Sabotage - tous azimuts !

Par Julien Paulus, rédacteur en chef

Le 26 sep­tembre 2022, à 2h03 heure locale, une forte explo­sion était détec­tée dans les eaux inter­na­tio­nales de la mer Bal­tique, pro­ve­nant du conduit A du pipe­line de gaz natu­rel Nord Stream 2. Presque immé­dia­te­ment après, une chute de pres­sion était détec­tée dans le conduit, et une énorme fuite de gaz s’échappait en mer, for­mant d’impressionnants remous à la sur­face. Dix-sept heures plus tard, de nou­velles explo­sions frap­paient cette fois les deux conduits du Nord Stream 1, avec les mêmes consé­quences que pour son alter ego.

« Saper­li­po­pette, ils ont sabo­té le pipe­line ! », s’exclamait Tin­tin dans Le Pays de l’or noir. Et de fait, la thèse du sabo­tage fut rapi­de­ment rete­nue pour expli­quer les explo­sions qui endom­ma­gèrent ces infra­struc­tures éner­gé­tiques sen­sibles. Mais cette una­ni­mi­té est loin d’exister lorsqu’il s’agit d’identifier le « ils » que Tin­tin lance si spon­ta­né­ment. Car, en réa­li­té, le sabo­tage recouvre une mul­ti­tude de réa­li­tés, d’acteurs et d’objectifs. Qui sabote ? Et pour­quoi ? Un peu tout le monde, et pour toutes les rai­sons du monde, serait-on ten­té de répondre. Acte de résis­tance, de rébel­lion, de mal­veillance, de com­mu­ni­ca­tion mais aus­si de pou­voir et de domi­na­tion, acte poli­tique ou acte cra­pu­leux, le sabo­tage fait par­tie de ces concepts qu’il vaut tou­jours mieux ten­ter de resi­tuer dans son ou ses contextes.

Ain­si, lorsqu’Émile Pou­get pro­clame que « le sabo­tage est aus­si vieux que l’exploitation humaine1 », il situe logi­que­ment ce der­nier dans le contexte des luttes sociales et du com­bat, sou­vent inégal, des pro­lé­taires pour leurs droits.
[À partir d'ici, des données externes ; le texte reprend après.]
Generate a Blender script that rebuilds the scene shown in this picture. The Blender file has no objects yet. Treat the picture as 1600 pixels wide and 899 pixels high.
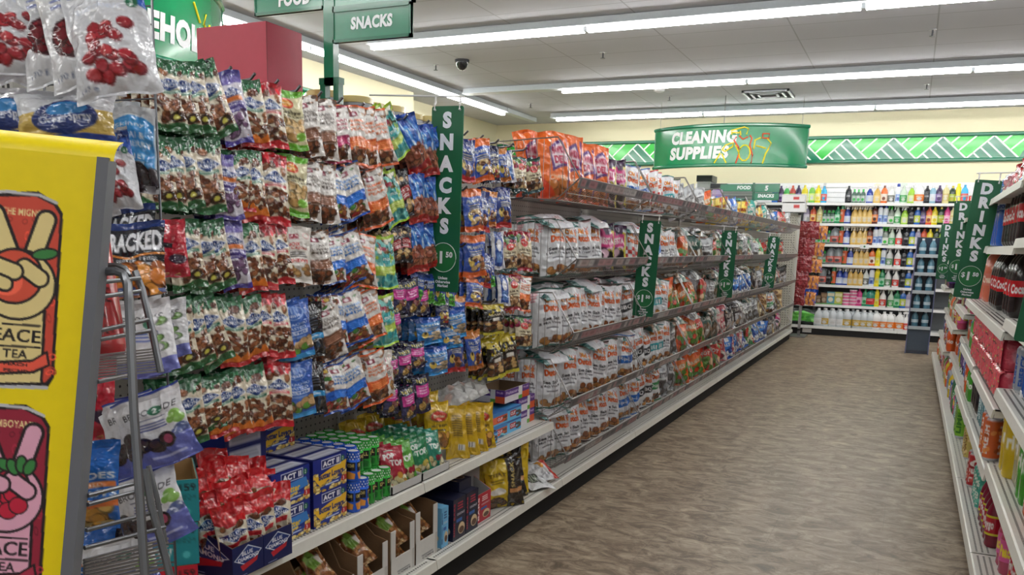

Mais ce fai­sant, il cir­cons­crit éga­le­ment des modes d’action qui s’imposent d’eux-mêmes en rai­son du dés­équi­libre ini­tial du rap­port de force. « C’est qu’en effet le sabo­tage est dans la guerre sociale ce que sont les gué­rillas dans les guerres natio­nales2 », et le contexte dicte ici les moyens de l’action : l’ouvrier n’ayant géné­ra­le­ment pas les moyens de s’opposer fron­ta­le­ment à son patron a recours à des ruses et des moyens détour­nés pour ten­ter d’atteindre son objec­tif, de la même manière que, dans un autre contexte, le résis­tant ou le par­ti­san armé uti­li­saient mas­si­ve­ment les tech­niques de sabo­tage contre l’occupant allemand.

Or si le sabo­tage est bel et bien une arme du faible contre le fort, les explo­sions qui ont frap­pé les deux colos­saux pipe­lines sous-marins Nord Stream nous rap­pellent qu’il peut éga­le­ment être le fait des puis­sants et de leurs inté­rêts divers, les plus faibles dussent-ils en être les vic­times directes ou col­la­té­rales. Cette réa­li­té n’avait pas non plus échap­pé à Pou­get, pour qui le sabo­tage qu’il théo­rise et pré­co­nise ne serait, in fine, que la réponse à un autre sabo­tage, mas­sif et pré­sent par­tout, por­té par les domi­nants à des fins de profit.

« Tous sabo­teurs ! tous, sans excep­tions !… car, tous, en effet, truquent, bou­zillent, fal­si­fient, le plus qu’ils peuvent. Le sabo­tage est par­tout et en tout : dans l’industrie, dans le com­merce, dans l’agriculture… par­tout ! par­tout3  ! »

Inves­ti­guer la notion de sabo­tage requiert donc d’explorer un concept poly­morphe, aux réa­li­tés plu­rielles, à la mora­li­té rela­tive et dis­cu­tée (par­fois vive­ment !) et dont l’origine se perd sans doute dans la nuit des temps.